日銀は23─24日に開催した金融政策決定会合で利上げを決めた。展望リポートでは、引き続き2%の「物価安定の目標」のもと、経済・物価・金融情勢に応じて適切に金融政策を運営していくとした。 

 

同リポートでは、2024年度から26年度にかけて消費者物価指数(生鮮食品除く、コアCPI)の前年度比上昇率見通しをそれぞれ引き上げた。物価の基調的な上昇率は徐々に高まっていくと予想され、見通し期間後半には物価安定目標とおおむね整合的な水準で推移するとの見方を示した。 

 

見通しに対するリスク要因として、海外の経済・物価や資源価格の動向、企業の賃金・価格設定行動などを挙げ、不確実性は「引き続き高い」との見方を示した。
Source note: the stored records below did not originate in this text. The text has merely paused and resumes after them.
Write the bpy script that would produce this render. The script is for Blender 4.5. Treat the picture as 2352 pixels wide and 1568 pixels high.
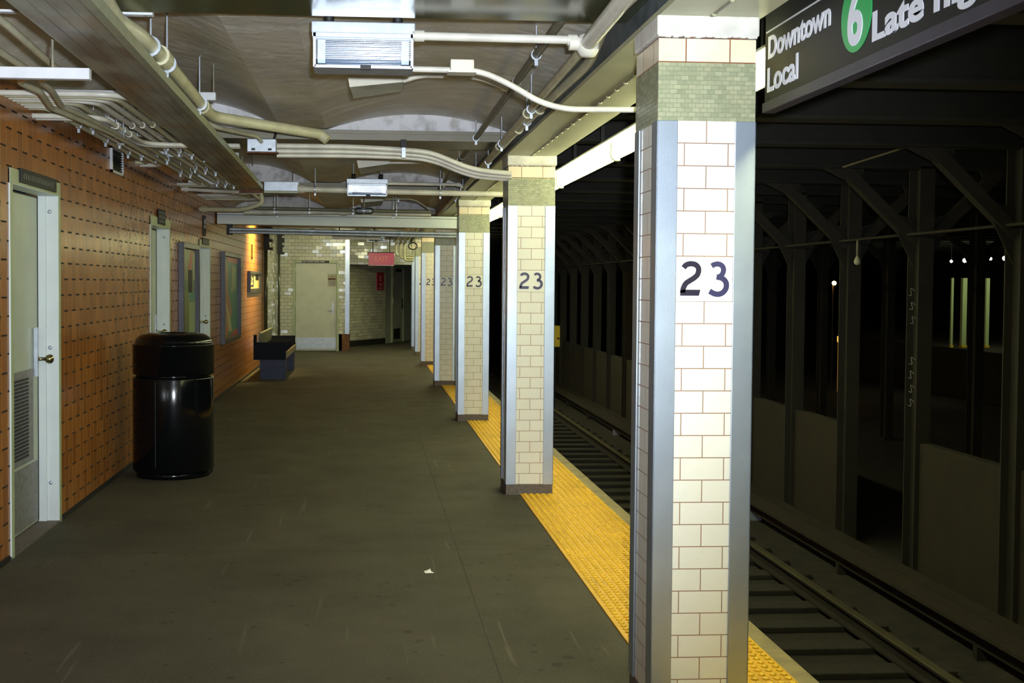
import bpy, bmesh, math, random
from mathutils import Vector, Matrix
random.seed(23)
for o in list(bpy.data.objects): bpy.data.objects.remove(o)
sc = bpy.context.scene
C = sc.collection

# ------------------------------------------------------------ camera
W, H = 2352, 1568
FL, PCX, PCY, EYE = 2751.0, 1037.0, 743.0, 1.52
yaw = math.atan((PCX - 843) / FL); pitch = math.atan((PCY - 650.5) / FL); roll = 0.0068
Fv = Vector((math.sin(yaw)*math.cos(pitch), math.cos(yaw)*math.cos(pitch), -math.sin(pitch)))
R0 = Vector((math.cos(yaw), -math.sin(yaw), 0)); U0 = R0.cross(Fv)
Rv = math.cos(roll)*R0 + math.sin(roll)*U0; Uv = -math.sin(roll)*R0 + math.cos(roll)*U0
cam = bpy.data.cameras.new('camera'); co = bpy.data.objects.new('camera', cam); C.objects.link(co)
m = Matrix((( Rv.x, Uv.x, -Fv.x, 0), (Rv.y, Uv.y, -Fv.y, 0), (Rv.z, Uv.z, -Fv.z, EYE), (0, 0, 0, 1)))
co.matrix_world = m
cam.sensor_width = 36; cam.lens = FL/W*36
cam.shift_x = (W/2 - PCX)/W; cam.shift_y = (PCY - H/2)/W
cam.clip_start = 0.05; cam.clip_end = 200
sc.camera = co

def on(px, py, X=None, Y=None, Z=None):
    """world point where the sight line of a measured pixel meets a known real plane"""
    d = Fv + Rv*((px-PCX)/FL) - Uv*((py-PCY)/FL)
    t = X/d.x if X is not None else (Y/d.y if Y is not None else (Z-EYE)/d.z)
    return Vector((0, 0, EYE)) + d*t

# ------------------------------------------------------------ world, exposure, flash
sc.view_settings.view_transform = 'Standard'; sc.view_settings.look = 'None'
sc.view_settings.exposure = 0.0; sc.view_settings.gamma = 1.0
sc.view_settings.use_curve_mapping = False
w = bpy.data.worlds.new('tunnel_air'); sc.world = w; w.use_nodes = True
w.node_tree.nodes['Background'].inputs[0].default_value = (0.35, 0.40, 0.30, 1)
w.node_tree.nodes['Background'].inputs[1].default_value = 0.004
TUBE_STRENGTH = 26.0
fl = bpy.data.lights.new('camera_flash', 'SPOT'); fo = bpy.data.objects.new('camera_flash', fl); C.objects.link(fo)
fo.location = (0.07, -0.02, 1.60); fl.energy = 1500; fl.color = (0.86, 0.93, 1.0); fl.shadow_soft_size = 0.03
fl.spot_size = math.radians(76); fl.spot_blend = 0.9
fd = Vector((-0.9, 8.0, 1.3)); fo.rotation_euler = fd.to_track_quat('-Z', 'Y').to_euler()

# ------------------------------------------------------------ material helpers
class NG:
    def __init__(s, name):
        s.m = bpy.data.materials.new(name); s.m.use_nodes = True
        s.t = s.m.node_tree; s.b = s.t.nodes['Principled BSDF']
    def n(s, typ, **kw):
        nd = s.t.nodes.new(typ)
        for k, v in kw.items(): setattr(nd, k, v)
        return nd
    def l(s, a, b): s.t.links.new(a, b)
    def put(s, sock, v):
        if isinstance(v, (int, float)): sock.default_value = v
        elif isinstance(v, tuple): sock.default_value = (v[0], v[1], v[2], 1) if len(sock.default_value) == 4 else v
        else: s.l(v, sock)
    def m_(s, op, a, b=0.0, c=0.0):
        nd = s.n('ShaderNodeMath', operation=op)
        s.put(nd.inputs[0], a); s.put(nd.inputs[1], b); s.put(nd.inputs[2], c)
        return nd.outputs[0]
    def mix(s, fac, a, b, blend='MIX'):
        nd = s.n('ShaderNodeMix', data_type='RGBA', blend_type=blend)
        s.put(nd.inputs[0], fac); s.put(nd.inputs[6], a); s.put(nd.inputs[7], b)
        return nd.outputs[2]
    def noise(s, scale, detail=4, vec=None, rough=0.55):
        nd = s.n('ShaderNodeTexNoise'); nd.inputs['Scale'].default_value = scale
        nd.inputs['Detail'].default_value = detail; nd.inputs['Roughness'].default_value = rough
        if vec is not None: s.l(vec, nd.inputs['Vector'])
        return nd.outputs['Fac']
    def ramp(s, fac, a, b):
        nd = s.n('ShaderNodeMapRange'); s.put(nd.inputs[0], fac)
        nd.inputs[1].default_value = a; nd.inputs[2].default_value = b
        return nd.outputs[0]
    def obj(s): return s.n('ShaderNodeTexCoord').outputs['Object']
    def xyz(s, v):
        nd = s.n('ShaderNodeSeparateXYZ'); s.l(v, nd.inputs[0]); return nd.outputs
    def comb(s, x, y, z):
        nd = s.n('ShaderNodeCombineXYZ')
        for i, v in enumerate((x, y, z)): s.put(nd.inputs[i], v)
        return nd.outputs[0]
    def bump(s, h, strength=0.3, dist=0.01, normal=None):
        nd = s.n('ShaderNodeBump'); nd.inputs['Strength'].default_value = strength
        nd.inputs['Distance'].default_value = dist; s.l(h, nd.inputs['Height'])
        if normal is not None: s.l(normal, nd.inputs['Normal'])
        return nd.outputs[0]
    def fin(s, color=None, rough=None, metal=None, normal=None, spec=None, emis=None, es=None, coat=None):
        b = s.b.inputs
        if color is not None: s.put(b['Base Color'], color)
        if rough is not None: s.put(b['Roughness'], rough)
        if metal is not None: s.put(b['Metallic'], metal)
        if normal is not None: s.l(normal, b['Normal'])
        if spec is not None: s.put(b['Specular IOR Level'], spec)
        if emis is not None: s.put(b['Emission Color'], emis); s.put(b['Emission Strength'], es)
        if coat is not None: s.put(b['Coat Weight'], coat)
        return s.m

def simple(name, col, rough=0.5, metal=0.0, var=0.25, scale=12, col2=None, bump=0.1, bscale=60, spec=0.5, thr=(0.3, 0.7)):
    """painted or plain material, mottled between two tones, with a fine surface grain"""
    g = NG(name); o = g.obj()
    c2 = col2 or tuple(c*(1-var) for c in col)
    f = g.ramp(g.noise(scale, 5, o), *thr)
    c = g.mix(f, col, c2)
    nm = g.bump(g.noise(bscale, 3, o), bump, 0.004) if bump else None
    return g.fin(c, rough, metal, nm, spec)

def emit(name, col, s):
    g = NG(name); return g.fin((0.9, 0.9, 0.85), 0.4, 0.0, emis=col, es=s)

def tile(name, c1, c2, grout, w, h, joint, rough=0.12, axis='auto', vertical=False, half=0.0, tilt=0.02, dirt=None, short_joint_shade=None, zoff=0.0, dirtamt=0.4, spec=0.5, speck=0.15):
    """glazed tiles in running bond; every tile keeps its own tone and a slight tilt"""
    g = NG(name); o = g.obj(); X, Y, Z = g.xyz(o)
    if axis == 'auto':
        nx = g.xyz(g.n('ShaderNodeNewGeometry').outputs['True Normal'])[0]
        f = g.m_('GREATER_THAN', g.m_('ABSOLUTE', nx), 0.6)
        U = g.m_('ADD', g.m_('MULTIPLY', f, Y), g.m_('MULTIPLY', g.m_('SUBTRACT', 1.0, f), X))
    else: U = {'x': X, 'y': Y}[axis]
    Z = g.m_('SUBTRACT', Z, zoff)
    if vertical: A, B = Z, U        # A along tile length, B across
    else: A, B = U, Z
    r = g.m_('DIVIDE', B, h); row = g.m_('FLOOR', r); fr = g.m_('FRACT', r)
    a = g.m_('ADD', g.m_('DIVIDE', A, w), g.m_('ADD', half, g.m_('MULTIPLY', g.m_('FLOORED_MODULO', row, 2.0), 0.5)))
    col = g.m_('FLOOR', a); fa = g.m_('FRACT', a)
    jl = g.m_('LESS_THAN', fr, joint/h); js = g.m_('LESS_THAN', fa, (joint*(2.5 if short_joint_shade else 1))/w)
    wn = g.n('ShaderNodeTexWhiteNoise', noise_dimensions='3D'); g.l(g.comb(row, col, 0.37), wn.inputs['Vector'])
    c = g.mix(wn.outputs['Value'], c1, c2)
    if dirt is not None:
        c = g.mix(g.m_('MULTIPLY', g.ramp(g.noise(1.3, 6, o), 0.45, 0.75), dirtamt), c, dirt)
    c = g.mix(g.m_('MULTIPLY', g.ramp(g.noise(55, 3, o), 0.45, 0.75), speck), c, (0.02, 0.015, 0.01))
    c = g.mix(jl, c, grout); c = g.mix(js, c, short_joint_shade or grout)
    J = g.m_('MAXIMUM', jl, js)
    ro = g.m_('ADD', rough, g.m_('MULTIPLY', J, 0.6))
    # tilt
    sub = g.n('ShaderNodeVectorMath', operation='SUBTRACT'); g.l(wn.outputs['Color'], sub.inputs[0]); sub.inputs[1].default_value = (.5, .5, .5)
    sca = g.n('ShaderNodeVectorMath', operation='SCALE'); g.l(sub.outputs[0], sca.inputs[0]); sca.inputs['Scale'].default_value = tilt
    add = g.n('ShaderNodeVectorMath', operation='ADD'); g.l(sca.outputs[0], add.inputs[0]); g.l(g.n('ShaderNodeNewGeometry').outputs['Normal'], add.inputs[1])
    nrm = g.n('ShaderNodeVectorMath', operation='NORMALIZE'); g.l(add.outputs[0], nrm.inputs[0])
    hh = g.m_('ADD', g.m_('MULTIPLY', J, -1.0), g.m_('MULTIPLY', g.noise(25, 2, o), 0.25))
    return g.fin(c, ro, 0.0, g.bump(hh, 0.5, 0.002, nrm.outputs[0]), spec)

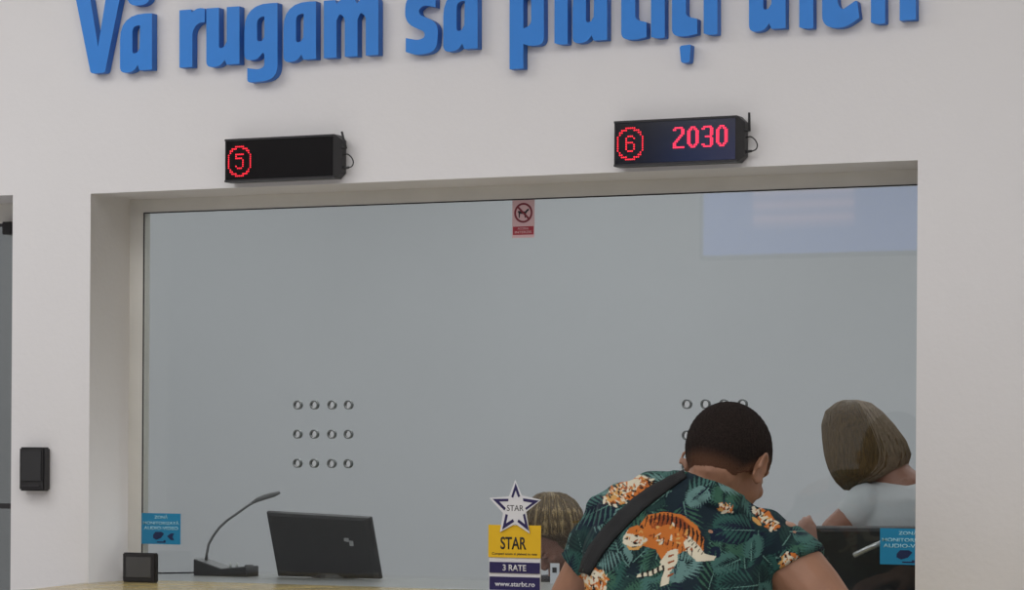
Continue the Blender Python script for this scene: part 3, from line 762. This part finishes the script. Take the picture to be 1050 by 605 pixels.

このところ、企業の賃金・価格設定行動が積極化し、以前と比べて為替の変動が物価に影響を及ぼしやすくなっているとも指摘した。 

 

リスクバランスは、経済の見通しについては「おおむね上下にバランス」し、物価の見通しについては「24年度と25年度は上振れリスクの方が大きい」とした。 

 

<米国の政策運営巡る不確実性に留意> 

 

経済見通しに対する個別のリスク要因では、第一に海外の経済・物価情勢と国際金融資本市場の動向を挙げた。現状、米国経済は堅調に推移し、国際金融資本市場は全体として落ち着いているものの、米国の政策運営を巡る不確実性が、同国の経済・物価だけでなく世界経済に影響を及ぼす可能性には引き留意していく必要があるとした。 

 

資源・穀物価格を中心とした輸入物価の動向なども含め、経済のリスク要因が顕在化した場合は、物価にも影響が及ぶとの考えも示した。足元、企業の賃金・価格設定行動は従来よりも積極化しており、中心的な見通しでは「賃金と物価の好循環」が引き続き強まっていくことを想定している。 

 

一方、日銀は中小企業を中心に「賃金上昇の価格転嫁は容易ではない」という声があることも認識しており、今後、輸入物価からの価格転嫁の影響が弱まる中で、各種コストの販売価格への転嫁の動きが弱まることがないか注視していく必要があるとした。